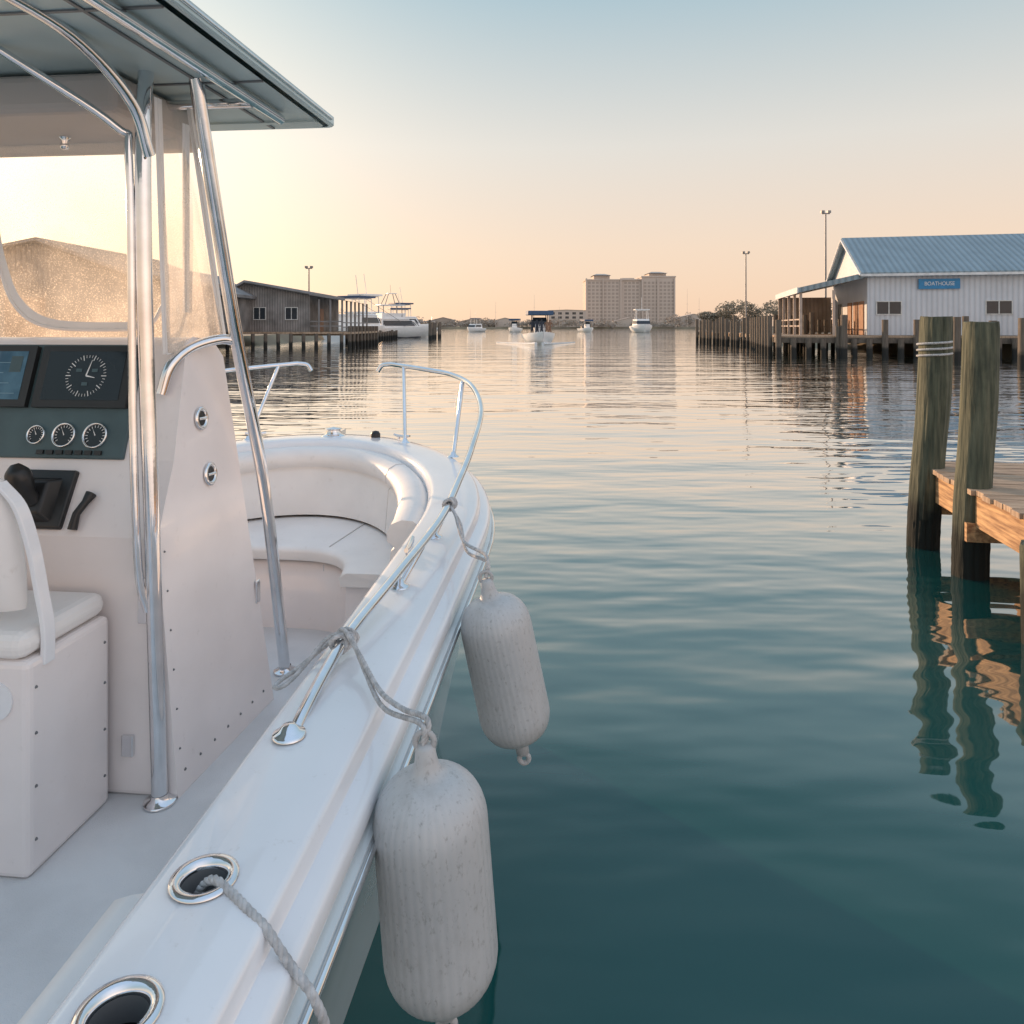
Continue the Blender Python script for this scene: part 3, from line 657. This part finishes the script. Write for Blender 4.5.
mb.obj("dock_line",ropem,label="grey braided rope leading out of the rod holder",cat="rope",group="ropes on the boat")

# ------------------------------------------------------------------ pilings and near dock
def piling(X,Y,zt,rad,mat,label,group,lean=(0,0),n=20,cap=None,zb=-1.0,name="dock_piling",rugged=0):
    mb=MB(); K_=14 if not rugged else 60; rs=[]
    for k in range(K_+1):
        t=k/K_; z=zb+(zt-zb)*t; cx=lean[0]*z+.008*math.sin(z*3+X); cy=lean[1]*z+.008*math.cos(z*2.3+Y); r0=rad*(1.02-.04*t)*(1+.012*math.sin(z*7+X*3))
        if k==K_ and rugged: r0*=.96
        row=[]
        for j in range(n):
            a=2*math.pi*j/n; rj=r0
            if rugged:
                rj*=1+rugged*noise.noise(Vector((math.cos(a)*3+X,math.sin(a)*3,z*.6)))+rugged*.8*noise.noise(Vector((math.cos(a)*14,math.sin(a)*14+Y,z*1.2)))
                if z<.3: rj*=1+.05*abs(noise.noise(Vector((math.cos(a)*9,math.sin(a)*9,z*14))))
            row.append((cx+rj*math.cos(a),cy+rj*math.sin(a),z+(.012*noise.noise(Vector((math.cos(a)*2,math.sin(a)*2,X*5))) if (k==K_ and rugged) else 0)))
        rs.append(row)
    mb.rings(rs,closed=True); mb.poly(rs[-1])
    o=mb.obj(name,mat,label=label,cat="piling",group=group,recalc=False,sharp=60); o.location=(X,Y,0); return o
piling(3.56,6.48,1.98,.126,pilem,"weathered round timber piling at the dock's end","dock pilings",(.054,0),64,rugged=.09)
piling(3.49,5.70,1.93,.121,pilem,"weathered greenish timber piling beside the plank dock","dock pilings",(.036,0),64,rugged=.09)
piling(3.17,4.45,.60,.12,pilem,"short timber support piling under the plank dock","dock pilings",(.0,0),64,rugged=.09)
mb=MB(); rope(mb,[Vector((3.650,6.48,1.62))+Vector((.130*math.cos(a),.130*math.sin(a),.008*a)) for a in [k*math.pi/6 for k in range(36)]],.011,4)
mb.obj("piling_rope",ropem,label="rope wrapped round the timber piling",cat="rope")
ed=Vector((.30,1.72,0)).normalized(); er=Vector((ed.y,-ed.x,0))
dk=root("plank_dock",(3.40,5.65,0),-math.atan2(ed.x,ed.y),"weathered timber plank dock lit warm by low sun","dock")
mb=MB(); y=-5.0
while y<1.15:
    wdt=.14; mb.box((1.35+random.uniform(-.02,.02),y+wdt/2,.665+random.uniform(-.003,.003)),(2.64,wdt-.014,.04)); y+=wdt
mb.obj("deck_planks",plank,dk,bevel=.004)
mb=MB(); mb.box((.09,-1.93,.52),(.05,6.2,.24)); mb.obj("fascia_beam",fascm,dk,bevel=.006)
for x in (.9,1.6,2.4):
    mb=MB(); mb.box((x,-1.93,.54),(.06,6.15,.2)); mb.obj("support_beam",fascm,dk)
for y in (-1.2,.0,.85):
    mb=MB(); mb.box((.95,y,.36),(1.9,.12,.14)); mb.obj("cross_beam",fascm,dk)

# ------------------------------------------------------------------ buildings
def building(name,label,loc,rz,x0,x1,y0,y1,zb,zl,zr,xp,zp,oh,wall,roof,wins=(),doors=(),group=None,trim=None):
    e=root(name,loc,rz,label,"building",group); trim=trim or trimm
    mb=MB()
    for y in (y0,y1): mb.poly([(x0,y,zb),(x1,y,zb),(x1,y,zr),(xp,y,zp),(x0,y,zl)])
    mb.poly([(x0,y0,zb),(x0,y1,zb),(x0,y1,zl),(x0,y0,zl)]); mb.poly([(x1,y0,zb),(x1,y1,zb),(x1,y1,zr),(x1,y0,zr)])
    mb.obj("wall",wall,e)
    mb=MB(); th=.14
    for (xa,za) in ((x0,zl),(x1,zr)):
        dx=xa-xp; dzz=za-zp; f=1+oh/abs(dx) if dx else 1; xe=xp+dx*f; ze=zp+dzz*f
        a=[(xp,y0-oh,zp+.03),(xe,y0-oh,ze+.03),(xe,y1+oh,ze+.03),(xp,y1+oh,zp+.03)]; b=[(p[0],p[1],p[2]+th) for p in a]
        mb.add(a+b,[(0,1,2,3),(7,6,5,4),(0,4,5,1),(1,5,6,2),(2,6,7,3)],0)
    rf=mb.obj("roof",roof,e)
    mb=MB()
    for (xa,za) in ((x0,zl),(x1,zr)):
        dx=xa-xp; f=1+oh/abs(dx); xe=xp+dx*f; ze=zp+(za-zp)*f
        mb.tube([(xe,y0-oh-.03,ze),(xp,y0-oh-.03,zp)],.09,4); mb.box((xe,(y0+y1)/2,ze),(.1,y1-y0+2*oh,.16))
    mb.obj("roof_trim",trim,rf)
    for (face,c,z,w_,h_) in wins:
        mb=MB()
        if face=='f': P_=lambda a,b,n:(c+a,y0-n,z+b)
        elif face=='r': P_=lambda a,b,n:(x1+n,c+a,z+b)
        else: P_=lambda a,b,n:(x0-n,c+a,z+b)
        hw,hh=w_/2,h_/2
        mb.poly([P_(-hw,-hh,.03),P_(hw,-hh,.03),P_(hw,hh,.03),P_(-hw,hh,.03)])
        wn_=mb.obj("window",glassd,e)
        mb=MB(); t=.06
        for a0,a1,b0,b1 in ((-hw-t,hw+t,hh,hh+t),(-hw-t,hw+t,-hh-t,-hh),(-hw-t,-hw,-hh,hh),(hw,hw+t,-hh,hh),(-t/2,t/2,-hh,hh)):
            q=[P_(a0,b0,.07),P_(a1,b0,.07),P_(a1,b1,.07),P_(a0,b1,.07)]; q0=[P_(a0,b0,.0),P_(a1,b0,.0),P_(a1,b1,.0),P_(a0,b1,.0)]
            mb.add(q0+q,[(4,5,6,7),(0,1,5,4),(1,2,6,5),(2,3,7,6),(3,0,4,7)])
        mb.obj("window_frame",framem,wn_)
    for (face,c,w_,h_) in doors:
        mb=MB()
        if face=='f': mb.box((c,y0-.04,zb+h_/2),(w_,.08,h_))
        else: mb.box((x1+.04,c,zb+h_/2),(.08,w_,h_))
        mb.obj("door",doorm,e)
    return e
SR=math.atan2(-.974,-.227)
shed=building("waterfront_shed","long white metal-sided shed with blue metal roof on a pier",(23.7,50,0),SR,-12,0,0,28,1.3,5.5,5.5,-6,8.3,.5,whitew,blroof,
   wins=[('r',1.3,3.1,1.45,.8),('r',7.8,3.1,1.45,.8),('r',14,3.1,1.45,.8),('f',-9,3.0,1.4,1.2)],doors=[('f',-1.6,1.3,2.3),('f',-3.4,1.3,2.3),('f',-5.4,1.3,2.3)])
mb=MB(); mb.box((.10,4.3,4.66),(.1,2.45,.66)); sg=mb.obj("shop_sign",signb,shed,label="blue sign board with pale lettering")
tcv=bpy.data.curves.new("t","FONT"); tcv.body="BOATHOUSE"; tcv.size=.36; tcv.align_x='CENTER'; tcv.align_y='CENTER'; tcv.extrude=.01
to=bpy.data.objects.new("t",tcv); COL.objects.link(to); bpy.context.view_layer.update()
tm=bpy.data.meshes.new_from_object(to.evaluated_get(bpy.context.evaluated_depsgraph_get())); bpy.data.objects.remove(to)
tm.materials.clear(); tm.materials.append(whitep)
to=bpy.data.objects.new("sign_lettering",tm); COL.objects.link(to); to.parent=sg; to.location=(.165,4.3,4.66); to.rotation_euler=(R(90),0,R(90)); to.scale=(.85,1,1)
mb=MB(); a=[(-12.3,-.02,5.15),(.3,-.02,5.15),(.3,-4.4,4.15),(-12.3,-4.4,4.15)]; b=[(p[0],p[1],p[2]+.34) for p in a]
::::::
*WHAT THE TASK ASKS*
From the first line of the listing above, repeat every line through the one holding "braided rope leading". Both ends count, and pictures stay out.

*WRITTEN REPLY*
Continue the Blender Python script for this scene: part 3, from line 657. This part finishes the script. Write for Blender 4.5.
mb.obj("dock_line",ropem,label="grey braided rope leading out of the rod holder",cat="rope",group="ropes on the boat")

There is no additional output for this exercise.